L’article “Soixante dix musulmans écrivent au pape François” publié par Zenit, site catholique sérieux, aurait demandé certaines précautions avec ajout d’un bref commentaire explicatif. En effet, tout lecteur non informé ne peut que prendre pour “paroles d’Évangile” la présentation des assertions des rédacteurs de la lettre adressée au pape François, reproduite par Zenit. Ceci ne va pas dans le sens des exigences de “professionnalisme, fidélité, et service de la vérité” affichées par ce site catholique.

[1] Le père François Jourdan, prêtre eudiste, islamologue, docteur en théologie, en histoire des religions et en anthropologie religieuse, est l’auteur de plusieurs ouvrages dont: “Dieu des chrétiens, Dieu des musulmans. Des repères pour comprendre” (L’œuvre, 2008, préfacé par Rémi Brague) qui met en cause l’assertion “chrétiens et musulmans ont le même Dieu”, et “La Bible face au Coran” (L’œuvre, 2011). Il a enseigné la mystique islamique à l’Institut Pontifical d’Études Arabes et islamiques de Rome (1994-1998), et l’islamologie pendant 15 ans à l’Institut Catholique de Paris, et 10 ans à l’École Cathédrale.
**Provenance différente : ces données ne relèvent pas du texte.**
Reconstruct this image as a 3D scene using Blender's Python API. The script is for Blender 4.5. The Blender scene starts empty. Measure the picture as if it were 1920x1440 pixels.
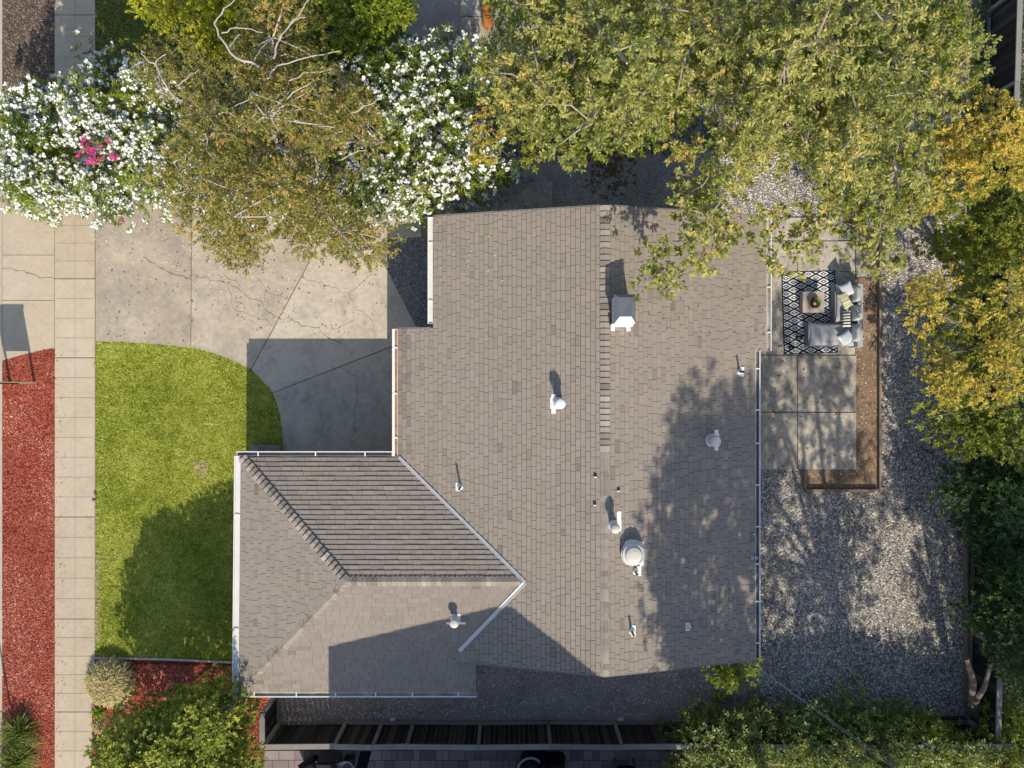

Actuellement il enseigne à l’Institut Catholique de Toulouse. Le père François Jourdan a une pratique du dialogue islamo-chrétien, en tant que délégué du diocèse de Paris pour les relations avec l’islam (1998-2008), ce qui donne plus de poids à ses réponses aux questions de Moh-Christophe, fondateur de Notre-Dame de Kabylie (cf. ART).

[2] La conversion des musulmans au christianisme implique, pour les convertis, de vivre sous une permanente menace, car pour l’islam, l’apostasie est le sommet des crimes, véritable trahison pour l’oumma (communauté des fidèles). Elle est condamnée par deux hadiths (paroles du Prophète). Le premier énonce la sanction : “Celui qui abandonne sa religion islamique, tuez-le.” (Sahih al-Bukhari Volume 4, Livre 52, Numéro 260). Le second prophétise une époque d’amplification de l’apostasie, et précise que tout “fidèle”, se faisant juge et bourreau, aura une récompense dans l’au-delà : “J’ai entendu le prophète dire, “à la fin des temps, apparaîtront des jeunes gens aux idées folles. Ils parleront bien, mais ils sortiront de l’islam comme une flèche sort de son jeu, leur foi ne dépassera pas leur gorge. Ainsi, partout où vous les trouvez, tuez les, il y’aura une récompense pour ceux qui les tueront au jour de la résurrection.” (Sahih al-Bukhari Volume 6, livre 61, Numéro 577).

Bien que cette sanction ne figure pas explicitement dans le Coran, il faut savoir que ces hadiths jouissent de la plus grande autorité. En effet, parmi les recueils de hadiths (éléments des livres canoniques de l’islam), six sont considérés comme authentiques (sahih) chez les sunnites, on les appelle les six sahîh (al-sihah al-sitta), la chaîne des témoins ayant été reconnue comme irréprochable. Deux d’entre eux sont considérés comme “excellents”: le sahih d’Al Boukari  et le sahih de Muslim. C’est cette “excellence” du Sahih al-Bukhari qui a permis de faire figurer la sanction de l’apostasie dans la constitution de certains pays musulmans. Ainsi l’article 306 de la Constitution de Mauritanie dit : Chaque Musulman coupable du crime d’apostasie, soit par mot ou par action, sera invité à se repentir sur une période de trois jours. S’il ne se repent pas dans cette limite du temps, il sera condamné à mort comme un apostat et sa propriété sera confisquée par la Trésorerie.”